Comme d’habitude, M. se réveille, se lève et ne bouscule personne.
Il dort seul, ce qui, comme le lui dit sa vieille mère, vaut mieux que mal accompagné.
Pas tous les jours facile de se réchauffer dans ce grand lit froid, mais au moins il est tranquille pour faire ce que font tous les célibataires : péter sous la couette.
Il boit son café, il est en retard.
Comme d’habitude, il fait gris dehors.
Pas tous les jours la gnaque pour aller taffer, mais bon, il faut bien vivre…
Quand il tourne la clé de contact de sa puissante berline, il ne se doute pas qu’il mettra 1H15 pour faire les 17 kilomètres qui le séparent de son boulot. Plus que s’il avait pris son vélo.
Heureusement que la teneur de sa tâche administrative a largement de quoi l’accaparer, à défaut de le passionner.
L’apogée de sa carrière : des tableaux excel, des slides et des PDF souvent hilarants lui permettent de s’épanouir, à la limite de la vocation artistique.
Le big boss ne sait pas qui il est, ou alors, il prend un malin plaisir à écorcher son nom, il est vrai, d’origine étrangère.
Les choses sont bien faites dans ces administrations, la hiérarchie intermédiaire est là pour redonner une once d’humanité à ce monde cruel. Contrairement au dabe, son supérieur direct le connaît bien.
Et même sur le bout des doigts, ce fieffé connard n’a de cesse que de lui pourrir la vie, à tel point qu’on dirait qu’il a été embauché pour ça.

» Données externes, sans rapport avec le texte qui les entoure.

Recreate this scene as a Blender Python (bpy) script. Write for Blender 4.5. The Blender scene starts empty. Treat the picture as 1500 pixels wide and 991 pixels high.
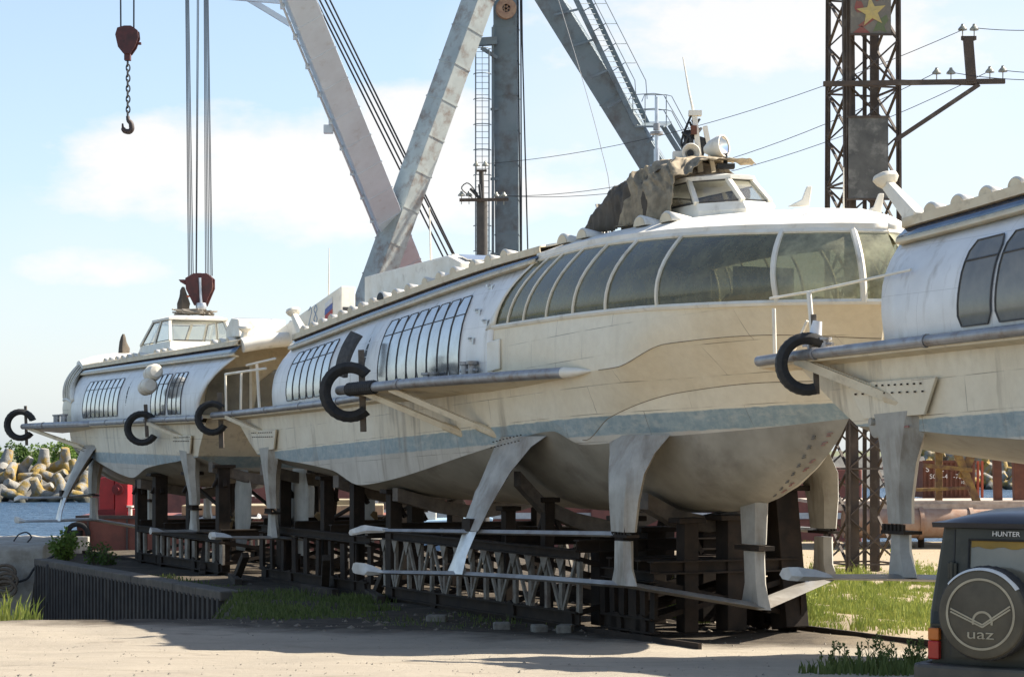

Depuis trois ans qu’il l’a dans les pattes, tout y passe : humiliations, contrariétés, remises en cause ; il doit mettre à la poubelle et réécrire la majeure partie de ses productions.
Sa bonne humeur est un lointain souvenir, son enthousiasme s’est étiolé au fil des années. Son ambition professionnelle est au point mort.
Comme nombre de ses collègues, il attend le vendredi pour revivre un peu. Comme un condamné à perpétuité, il dessine un petit bâton sur le mur de sa cellule chaque jour qui le sépare de la retraite.
Comme un lundi.
Comme d’habitude.
La révolution industrielle nous a fait hériter d’un modèle de société mécaniciste, chacun étant un rouage indispensable au bon fonctionnement de l’ensemble.
L’enfant rêve de faire ce qu’il aime, le quinqua n’est pas sûr d’aimer ce qu’il fait.
Selon les études, 30 % des salariés souffrent de détresse psychologique au travail.
On déplore trop de burn out, voire de suicides si vous avez la chance d’être flic ou agriculteur.
Sans pinailler sur le chiffre, que nous soyons du MEDEF ou la CGT, on peut tous tomber d’accord sur le fait qu’Henri Salvador dit des conneries.
Ou plutôt qu’il les chante.
Le travail, c’est (pas forcément) la santé.
Et il devient rare que ça ne soit pas le contraire.
Les habitudes ne sont plus de mise.
M. se lève et caresse les cheveux de sa belle presque malgré lui, mais elle lui tourne le dos.
Il sort de la chambre mais ne quitte pas la maison.
Télétravail ou chômage partiel, il reste chez lui.
Il est libre de faire ce qu’il veut dans son grand F3.
Il gère son temps et ses occupations à sa guise, peut faire la sieste ou regarder une série le matin : le bonheur !
Personne pour lui imposer un boulot merdique, ni de chef tatillon pour lui faire des misères. Le frigo est un ami cher : à tout moment il peut lui faire don d’une petite bière ou d’une tranche de jambon, ou deux, ou trois…
Sa belle-mère sucre les fraises dans un EHPAD de la morne Brie. Avec un peu de chance, ça sera bientôt les pissenlits. Confinée dans son charmant établissement, il n’a pas pu lui rendre visite depuis des semaines.
Sa femme l’est aussi, mais pas encore dans un établissement spécialisé. Dans le même appartement que lui, ça s’appelle le mariage.
Le leur bat sérieusement de l’aile, ils passent leur temps à s’engueuler, sans qu’il soit facile de se réconcilier sur l’oreiller. Pour ça, il faudrait booster leur libido. Ou que la voisine de palier vienne égayer un quotidien des plus austères. Le pompier de l’étage au-dessus peut bien rester chez lui, ce bellâtre est ridicule avec ses gros biceps et son casque à pointe.
Les statistiques sont impitoyables, il est parfois difficile de les faire mentir.
Si vous en bavez, mieux vaut aller au taf que de rester chez soi !
Ou alors, vous avez une chance sur deux de sombrer dans la dépression.